The move, says PhoCus Wright, gives Expedia new clout in fast-growing markets and has the potential to be a game-changing move, despite competition. In its blog entry, the firm argues that growth in the Asia-Pacific region is particularly untapped and its fast-growing travel market is ripe for online travel agency business.
Excerpts from the blog read:
“The partnership with one of Asia’s leading LCCs [low-cost carriers] is a big win for Expedia. It could be the much-needed impetus the OTA has been seeking to expand within the region. Securing exclusive online third-party distribution rights with AirAsia—especially for markets where the LCC is growing abundantly—gives Expedia a strong hand indeed, and certainly puts other OTAs [online travel agencies] on the defensive.”

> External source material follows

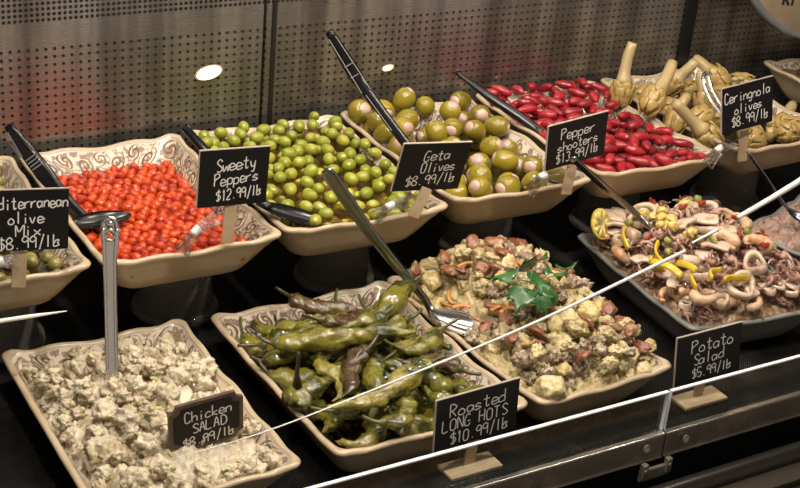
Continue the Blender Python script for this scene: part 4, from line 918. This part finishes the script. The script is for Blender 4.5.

“This JV [joint venture] brings together two great brands, but it does not necessarily mean they will work great together. Expedia’s global OTA leadership is not questioned, but it has a mixed record in international expansion. AirAsia certainly knows its market, but it is an airline, not an OTA. It may have strong positioning in APAC [Asia-Pacific], but it is presently bustling with network expansion, upcoming public offerings, plus the launch of a new airline in the Philippines.”